Can anyone please tell me if I can omit the in the following sentence? Is the in the following sentence optional?

  • (The) villagers in this village are very rich because they use modern technology for cultivation.

And one more question, I was watching a cricket match and I heard a commentator (a native speaker) saying "The match is in an interesting stage. Indian fans are shouting for Virat Kohli and his team." Don't you think it should be "the Indian fans are shouting for Virat Kohli and his team." because the commentator perhaps was talking about the people present in the stadium. This is not the only case. Many times I have seen in live reporting and news paper reporting, news reporters often omit the.

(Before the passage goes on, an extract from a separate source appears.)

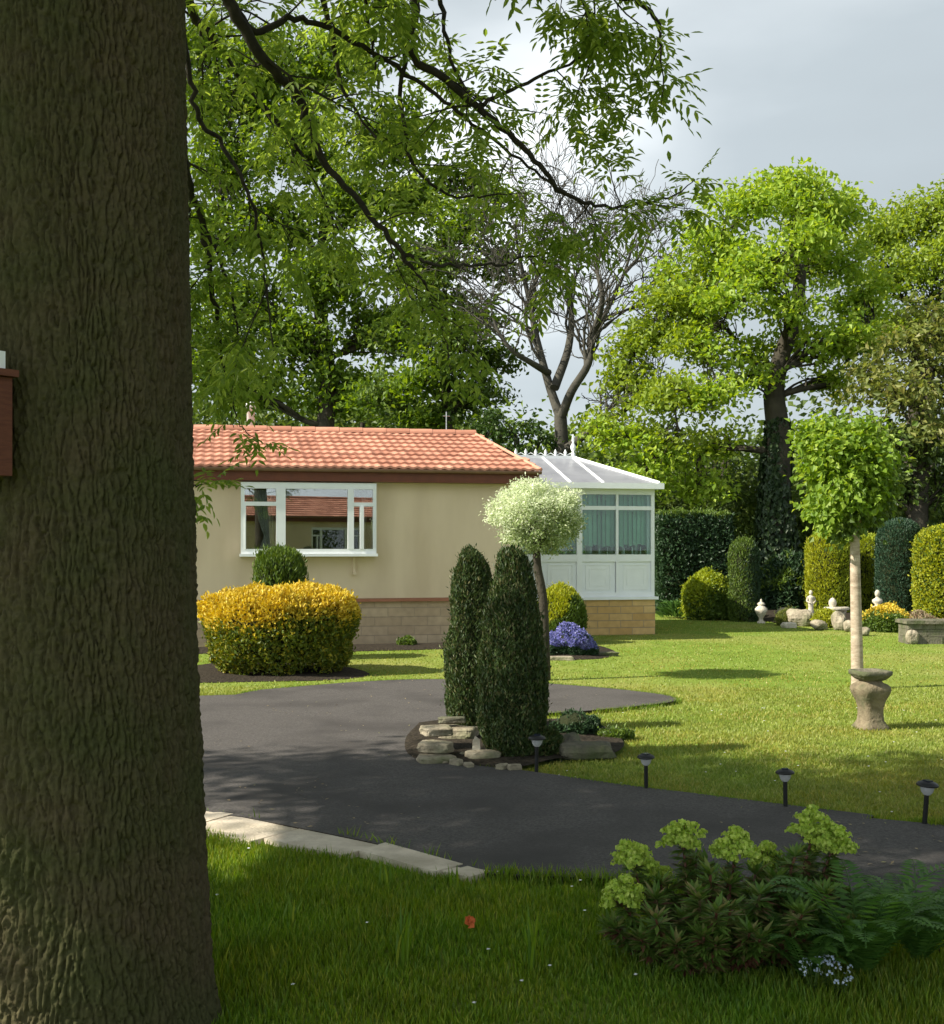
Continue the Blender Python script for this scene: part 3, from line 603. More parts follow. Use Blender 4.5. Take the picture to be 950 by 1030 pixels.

Some days ago in a news channel a reporter was giving reports to his anchor saying "You can see people are chanting slogans in front of the parliament and police are trying to stop them." I think it should be ".....the people are trying to......" because the people in this case were specific and the people who were present there.

Can anyone please explain this?


If you wrote "Villagers in this village", a native speaker would think you are trying to distinguish "villagers" from other residents, or villagers here from villagers of other villages. Let me try it with different nouns.

Dentists in New York are well paid compared to the garbagemen.


Dentists in New York are well paid compared to dentists in Detroit.

But I don't think you are trying to draw any sort of comparison; you are just trying to explain their prosperity, so use the definite article the to keep from seeming to imply a comparison.